Life & Culture

Transformers Rise of The Beasts review: A franchise that’s had its day

Seventh film in series is silly, overinflated and feels interminably slow


Anthony Ramos, right with Mirage, voiced by Pete Davidson in a scene from "Transformers: Rise of the Beasts."

Transformers: Rise of The Beasts
Cert:12A | ★✩✩✩✩

The Transformers movie franchise, created by Hollywood action filmmaker Michael Bay in 2007, looks to have finally reached the very depths of its trajectory.

Transformers: Rise of The Beasts — the seventh film in the series — is billed as both a prequel to Bay’s first film and a sequel to the 2018 film Bumblebee.

Based on Hasbro’s bestselling toy line from the 1980s, the latest film is also a loose adaptation of the comic book franchise Transformers: Beast Wars, also published by Hasbro.

The story, if one can even describe it as such, takes place in Brooklyn in 1994. Noah (In The Heights star Anthony Ramos) is an ex-military electronics expert who struggles to find work that will support his family.

He dabbles into petty crime and, when that ends in failure, he finds himself at the centre of an intergalactic war between two species of alien robots. when his brief foray into petty crime ends in abject failure.

The luxury car he’s been hired to steal is, it transpires, a powerful Transformer named Mirage (voiced by Saturday Night Live’s Pete Davidson).

Meanwhile, gifted artefact researcher Elena (The Deuce’s Dominique Fishback) has found herself in possession of a powerful object sought after by both species of aliens.

While Maximus Prime (voiced by Peter Cullen) and his friends seek to use the artefact to return to their home planet, Scourge (Peter Dinklage) aims to steal the object for Unicron, an all-powerful planet-eating Transformer.

As a result, humans and Autobots are forced to team up to save the world from imminent destruction.

This film works best when, helped by a hip-hop soundtrack, it tries to capitalise on the wave of 1990s nostalgia.

This, however, is soon replaced by endless sequences of robots destroying everything that comes between them, culminating in a grandiose showdown between the good guys and the very bad guys.

It pains me to say that Ramos and Fishback are let down continuously by a truly preposterous premise that seems to prioritise mindless destruction over any kind of plausible plotline.
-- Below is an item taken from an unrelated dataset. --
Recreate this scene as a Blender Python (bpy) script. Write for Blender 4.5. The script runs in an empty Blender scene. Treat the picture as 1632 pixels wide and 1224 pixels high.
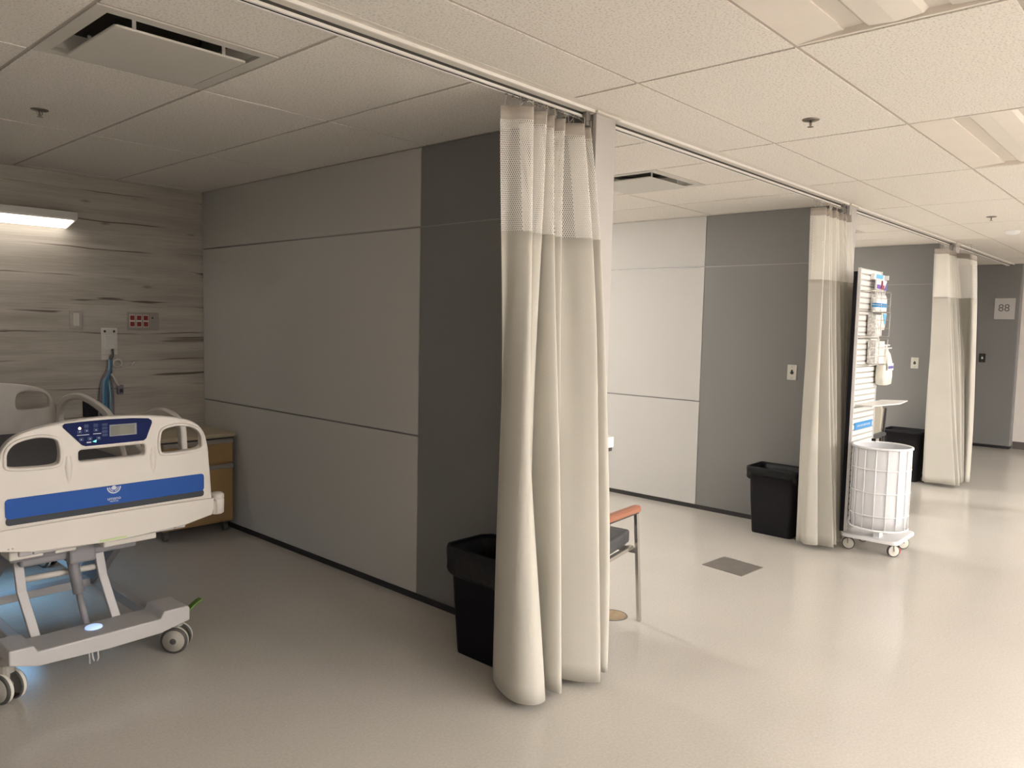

But most of all, and despite at just over two hours, it being one of the shortest films in the franchise, this latest instalment just felt interminably slow.

It is enough to make one yearn for Bay’s earlier films, because as silly and as overinflated as they were, at least they were entertaining. By contrast, this latest instalment just feels shoddily executed from start to finish. Putting this tired old franchise out of its misery would be the kind thing.